(Given instruction)
Copy every line from the one containing "['near yellow-lined back-row" through the last line of the records below, both included, and nothing else.
──────── Provided data
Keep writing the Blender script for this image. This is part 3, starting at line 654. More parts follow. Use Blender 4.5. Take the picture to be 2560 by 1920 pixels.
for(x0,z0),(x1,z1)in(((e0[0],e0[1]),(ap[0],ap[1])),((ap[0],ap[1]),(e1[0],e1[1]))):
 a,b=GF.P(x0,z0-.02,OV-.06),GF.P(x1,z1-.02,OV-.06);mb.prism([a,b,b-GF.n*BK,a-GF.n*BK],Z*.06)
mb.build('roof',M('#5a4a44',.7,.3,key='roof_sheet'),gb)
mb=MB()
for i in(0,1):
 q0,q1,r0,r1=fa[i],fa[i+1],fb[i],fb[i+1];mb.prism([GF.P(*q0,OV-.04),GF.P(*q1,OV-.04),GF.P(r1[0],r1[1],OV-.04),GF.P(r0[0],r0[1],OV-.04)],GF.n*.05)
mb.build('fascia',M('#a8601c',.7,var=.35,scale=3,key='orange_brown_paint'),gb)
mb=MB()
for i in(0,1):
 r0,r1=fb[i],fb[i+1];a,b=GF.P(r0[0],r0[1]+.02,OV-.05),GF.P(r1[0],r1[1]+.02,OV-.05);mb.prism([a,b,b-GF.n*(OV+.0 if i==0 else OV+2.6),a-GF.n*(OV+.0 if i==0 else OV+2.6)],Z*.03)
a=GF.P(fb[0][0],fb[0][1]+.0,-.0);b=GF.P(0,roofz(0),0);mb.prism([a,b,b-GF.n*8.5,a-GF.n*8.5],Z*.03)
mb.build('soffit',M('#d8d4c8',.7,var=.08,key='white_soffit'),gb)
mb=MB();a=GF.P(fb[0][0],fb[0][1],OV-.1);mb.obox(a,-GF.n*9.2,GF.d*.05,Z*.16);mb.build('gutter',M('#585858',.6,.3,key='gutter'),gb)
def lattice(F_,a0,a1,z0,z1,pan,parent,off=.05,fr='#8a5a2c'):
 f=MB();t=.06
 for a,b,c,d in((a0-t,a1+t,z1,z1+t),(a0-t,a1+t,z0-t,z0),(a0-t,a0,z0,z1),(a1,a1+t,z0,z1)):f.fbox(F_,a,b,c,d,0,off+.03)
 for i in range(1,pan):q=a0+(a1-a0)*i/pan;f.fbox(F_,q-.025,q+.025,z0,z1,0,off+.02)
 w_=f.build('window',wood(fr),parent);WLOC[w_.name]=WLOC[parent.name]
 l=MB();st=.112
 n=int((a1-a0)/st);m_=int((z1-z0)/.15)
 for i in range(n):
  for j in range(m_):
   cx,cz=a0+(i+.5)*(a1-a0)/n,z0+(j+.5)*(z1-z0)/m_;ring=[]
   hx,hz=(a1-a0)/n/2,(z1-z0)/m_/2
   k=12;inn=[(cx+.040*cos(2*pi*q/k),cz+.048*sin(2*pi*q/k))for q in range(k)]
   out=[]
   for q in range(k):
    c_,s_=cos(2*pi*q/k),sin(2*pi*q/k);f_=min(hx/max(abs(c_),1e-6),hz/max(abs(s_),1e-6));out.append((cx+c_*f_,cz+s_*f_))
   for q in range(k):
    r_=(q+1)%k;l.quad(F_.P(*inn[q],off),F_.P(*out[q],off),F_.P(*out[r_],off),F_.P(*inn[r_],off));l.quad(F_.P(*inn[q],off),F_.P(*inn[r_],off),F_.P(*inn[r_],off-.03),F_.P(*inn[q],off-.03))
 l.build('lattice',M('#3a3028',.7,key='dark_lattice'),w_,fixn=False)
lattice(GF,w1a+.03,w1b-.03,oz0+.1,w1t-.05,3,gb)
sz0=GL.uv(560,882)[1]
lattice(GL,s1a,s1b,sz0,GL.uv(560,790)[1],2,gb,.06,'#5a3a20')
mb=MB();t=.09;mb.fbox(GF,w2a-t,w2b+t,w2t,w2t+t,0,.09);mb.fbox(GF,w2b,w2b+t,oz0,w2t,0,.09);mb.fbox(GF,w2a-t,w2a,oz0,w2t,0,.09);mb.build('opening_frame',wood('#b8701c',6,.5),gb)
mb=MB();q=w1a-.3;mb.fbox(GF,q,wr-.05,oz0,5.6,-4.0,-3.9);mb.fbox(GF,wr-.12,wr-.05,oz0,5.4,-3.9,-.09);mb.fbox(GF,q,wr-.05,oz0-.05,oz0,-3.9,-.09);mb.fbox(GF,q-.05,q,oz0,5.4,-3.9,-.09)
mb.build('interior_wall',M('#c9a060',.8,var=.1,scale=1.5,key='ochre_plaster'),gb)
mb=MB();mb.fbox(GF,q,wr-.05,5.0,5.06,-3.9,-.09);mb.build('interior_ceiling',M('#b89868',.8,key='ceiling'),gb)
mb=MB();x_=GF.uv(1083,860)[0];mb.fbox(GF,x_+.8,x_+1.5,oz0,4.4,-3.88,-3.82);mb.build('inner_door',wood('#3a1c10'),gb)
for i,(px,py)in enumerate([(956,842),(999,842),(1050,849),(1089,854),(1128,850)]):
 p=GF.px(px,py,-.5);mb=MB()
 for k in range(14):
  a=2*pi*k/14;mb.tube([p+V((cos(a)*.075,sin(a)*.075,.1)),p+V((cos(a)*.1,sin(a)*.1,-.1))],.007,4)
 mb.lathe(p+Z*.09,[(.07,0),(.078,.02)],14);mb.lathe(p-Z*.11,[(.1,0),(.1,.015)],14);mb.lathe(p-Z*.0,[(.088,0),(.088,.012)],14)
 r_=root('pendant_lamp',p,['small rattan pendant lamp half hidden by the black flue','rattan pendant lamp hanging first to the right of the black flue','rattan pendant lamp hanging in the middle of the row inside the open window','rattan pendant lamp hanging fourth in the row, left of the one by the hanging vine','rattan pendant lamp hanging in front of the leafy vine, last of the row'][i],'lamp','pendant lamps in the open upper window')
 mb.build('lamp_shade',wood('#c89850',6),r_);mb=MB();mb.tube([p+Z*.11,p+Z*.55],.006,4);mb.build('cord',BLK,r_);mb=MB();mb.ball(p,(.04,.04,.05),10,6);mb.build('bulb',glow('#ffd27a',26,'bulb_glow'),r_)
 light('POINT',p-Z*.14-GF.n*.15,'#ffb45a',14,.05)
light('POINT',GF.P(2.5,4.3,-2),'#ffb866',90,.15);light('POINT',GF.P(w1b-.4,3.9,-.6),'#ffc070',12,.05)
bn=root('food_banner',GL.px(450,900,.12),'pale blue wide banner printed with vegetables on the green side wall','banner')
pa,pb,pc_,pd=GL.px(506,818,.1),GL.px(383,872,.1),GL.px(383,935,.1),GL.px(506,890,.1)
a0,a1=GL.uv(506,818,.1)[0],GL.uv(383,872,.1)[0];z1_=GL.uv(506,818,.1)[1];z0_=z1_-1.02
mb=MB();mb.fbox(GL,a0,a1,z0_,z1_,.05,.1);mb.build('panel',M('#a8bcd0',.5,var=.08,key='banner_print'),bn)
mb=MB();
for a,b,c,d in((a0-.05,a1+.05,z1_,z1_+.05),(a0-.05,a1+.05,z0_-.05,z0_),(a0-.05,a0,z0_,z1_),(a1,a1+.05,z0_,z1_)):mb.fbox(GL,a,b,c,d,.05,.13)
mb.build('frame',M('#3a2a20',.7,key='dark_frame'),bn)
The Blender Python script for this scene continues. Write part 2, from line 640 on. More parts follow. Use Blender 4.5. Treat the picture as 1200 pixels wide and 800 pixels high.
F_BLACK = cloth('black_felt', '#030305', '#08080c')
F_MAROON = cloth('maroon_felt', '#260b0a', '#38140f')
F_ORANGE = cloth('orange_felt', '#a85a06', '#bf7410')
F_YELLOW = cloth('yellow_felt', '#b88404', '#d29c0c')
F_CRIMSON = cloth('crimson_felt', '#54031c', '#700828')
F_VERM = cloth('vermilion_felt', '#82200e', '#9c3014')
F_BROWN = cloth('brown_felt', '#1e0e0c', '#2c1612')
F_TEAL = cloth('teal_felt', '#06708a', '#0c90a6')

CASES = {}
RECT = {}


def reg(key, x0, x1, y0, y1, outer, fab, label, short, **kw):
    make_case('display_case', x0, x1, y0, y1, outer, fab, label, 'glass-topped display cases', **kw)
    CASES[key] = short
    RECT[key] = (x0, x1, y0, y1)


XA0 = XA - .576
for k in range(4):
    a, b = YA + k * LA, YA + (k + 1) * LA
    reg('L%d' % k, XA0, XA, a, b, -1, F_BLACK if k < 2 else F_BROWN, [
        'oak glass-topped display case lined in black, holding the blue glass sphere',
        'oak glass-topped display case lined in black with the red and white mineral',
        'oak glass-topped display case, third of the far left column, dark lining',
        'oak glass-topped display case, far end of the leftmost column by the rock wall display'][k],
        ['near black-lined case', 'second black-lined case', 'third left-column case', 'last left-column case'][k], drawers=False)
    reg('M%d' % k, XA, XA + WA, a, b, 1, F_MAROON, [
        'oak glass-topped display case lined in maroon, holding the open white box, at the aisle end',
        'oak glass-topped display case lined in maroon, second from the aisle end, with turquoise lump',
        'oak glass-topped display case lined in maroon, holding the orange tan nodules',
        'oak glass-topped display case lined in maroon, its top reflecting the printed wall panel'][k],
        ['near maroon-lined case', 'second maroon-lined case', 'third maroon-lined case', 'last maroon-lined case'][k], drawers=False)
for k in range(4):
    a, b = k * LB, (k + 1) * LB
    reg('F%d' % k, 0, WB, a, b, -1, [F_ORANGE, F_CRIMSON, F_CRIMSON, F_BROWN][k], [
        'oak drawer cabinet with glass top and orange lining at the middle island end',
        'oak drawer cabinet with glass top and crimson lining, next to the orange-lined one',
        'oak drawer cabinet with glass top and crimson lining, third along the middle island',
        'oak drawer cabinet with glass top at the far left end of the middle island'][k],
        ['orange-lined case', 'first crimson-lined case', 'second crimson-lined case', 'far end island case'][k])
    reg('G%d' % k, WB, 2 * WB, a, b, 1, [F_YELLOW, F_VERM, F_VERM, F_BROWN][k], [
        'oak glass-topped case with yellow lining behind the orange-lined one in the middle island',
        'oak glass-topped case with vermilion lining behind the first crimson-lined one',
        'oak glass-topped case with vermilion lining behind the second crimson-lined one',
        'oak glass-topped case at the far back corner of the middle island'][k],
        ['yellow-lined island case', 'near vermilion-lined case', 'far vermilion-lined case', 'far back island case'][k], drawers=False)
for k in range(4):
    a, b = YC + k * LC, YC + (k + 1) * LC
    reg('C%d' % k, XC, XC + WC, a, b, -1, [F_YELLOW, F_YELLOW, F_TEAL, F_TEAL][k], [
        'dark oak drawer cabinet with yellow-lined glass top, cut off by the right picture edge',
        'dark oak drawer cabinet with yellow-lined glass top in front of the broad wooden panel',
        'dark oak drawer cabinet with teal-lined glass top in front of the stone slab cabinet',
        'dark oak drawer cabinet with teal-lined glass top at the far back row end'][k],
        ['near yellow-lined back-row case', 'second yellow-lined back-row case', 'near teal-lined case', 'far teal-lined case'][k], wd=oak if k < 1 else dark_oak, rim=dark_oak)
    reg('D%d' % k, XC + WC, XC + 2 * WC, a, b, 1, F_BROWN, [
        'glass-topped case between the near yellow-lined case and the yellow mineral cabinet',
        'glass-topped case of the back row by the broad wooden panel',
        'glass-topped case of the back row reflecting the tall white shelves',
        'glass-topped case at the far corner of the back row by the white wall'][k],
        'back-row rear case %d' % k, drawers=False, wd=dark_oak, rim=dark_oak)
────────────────
(Response to this exercise)
        ['near yellow-lined back-row case', 'second yellow-lined back-row case', 'near teal-lined case', 'far teal-lined case'][k], wd=oak if k < 1 else dark_oak, rim=dark_oak)
    reg('D%d' % k, XC + WC, XC + 2 * WC, a, b, 1, F_BROWN, [
        'glass-topped case between the near yellow-lined case and the yellow mineral cabinet',
        'glass-topped case of the back row by the broad wooden panel',
        'glass-topped case of the back row reflecting the tall white shelves',
        'glass-topped case at the far corner of the back row by the white wall'][k],
        'back-row rear case %d' % k, drawers=False, wd=dark_oak, rim=dark_oak)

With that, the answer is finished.